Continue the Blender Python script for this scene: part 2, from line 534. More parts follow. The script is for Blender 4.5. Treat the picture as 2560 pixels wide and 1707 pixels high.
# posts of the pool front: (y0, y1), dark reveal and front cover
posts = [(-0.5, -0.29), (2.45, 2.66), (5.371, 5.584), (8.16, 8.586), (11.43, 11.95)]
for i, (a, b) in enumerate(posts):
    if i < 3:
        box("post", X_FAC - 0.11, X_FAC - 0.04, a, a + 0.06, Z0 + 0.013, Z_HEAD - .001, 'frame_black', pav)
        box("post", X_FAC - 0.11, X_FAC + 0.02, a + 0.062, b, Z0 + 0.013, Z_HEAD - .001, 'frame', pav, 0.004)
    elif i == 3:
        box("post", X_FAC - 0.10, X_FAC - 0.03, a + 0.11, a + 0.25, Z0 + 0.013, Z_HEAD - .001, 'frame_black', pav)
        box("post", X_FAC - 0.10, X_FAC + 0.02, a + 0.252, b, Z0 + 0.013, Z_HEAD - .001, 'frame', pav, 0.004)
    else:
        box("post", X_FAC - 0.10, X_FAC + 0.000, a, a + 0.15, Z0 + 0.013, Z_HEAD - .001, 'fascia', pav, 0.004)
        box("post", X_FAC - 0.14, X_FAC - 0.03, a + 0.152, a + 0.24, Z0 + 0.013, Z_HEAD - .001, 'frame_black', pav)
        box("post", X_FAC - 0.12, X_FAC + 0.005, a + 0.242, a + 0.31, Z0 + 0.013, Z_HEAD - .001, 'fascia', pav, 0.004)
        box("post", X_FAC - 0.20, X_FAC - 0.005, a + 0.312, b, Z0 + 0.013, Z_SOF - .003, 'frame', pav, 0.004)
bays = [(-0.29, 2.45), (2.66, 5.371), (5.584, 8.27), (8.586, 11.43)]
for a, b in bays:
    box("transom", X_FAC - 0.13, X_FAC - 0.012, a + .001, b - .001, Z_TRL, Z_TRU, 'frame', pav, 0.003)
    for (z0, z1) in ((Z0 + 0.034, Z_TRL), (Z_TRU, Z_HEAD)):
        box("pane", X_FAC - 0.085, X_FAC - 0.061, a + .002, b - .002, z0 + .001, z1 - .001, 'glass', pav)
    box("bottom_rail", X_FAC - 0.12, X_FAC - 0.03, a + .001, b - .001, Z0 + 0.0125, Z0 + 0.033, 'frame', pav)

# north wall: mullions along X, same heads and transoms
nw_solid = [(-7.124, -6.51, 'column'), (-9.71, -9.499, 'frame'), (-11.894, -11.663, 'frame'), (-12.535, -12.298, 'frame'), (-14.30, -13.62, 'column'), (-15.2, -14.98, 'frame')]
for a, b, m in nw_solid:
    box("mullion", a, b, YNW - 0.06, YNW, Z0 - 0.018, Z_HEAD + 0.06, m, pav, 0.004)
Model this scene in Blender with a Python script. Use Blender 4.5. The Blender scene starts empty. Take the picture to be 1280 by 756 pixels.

» **Given request**
State how many lines of the listing above hold the word "script", with nothing but the number.

» **Task solution**
2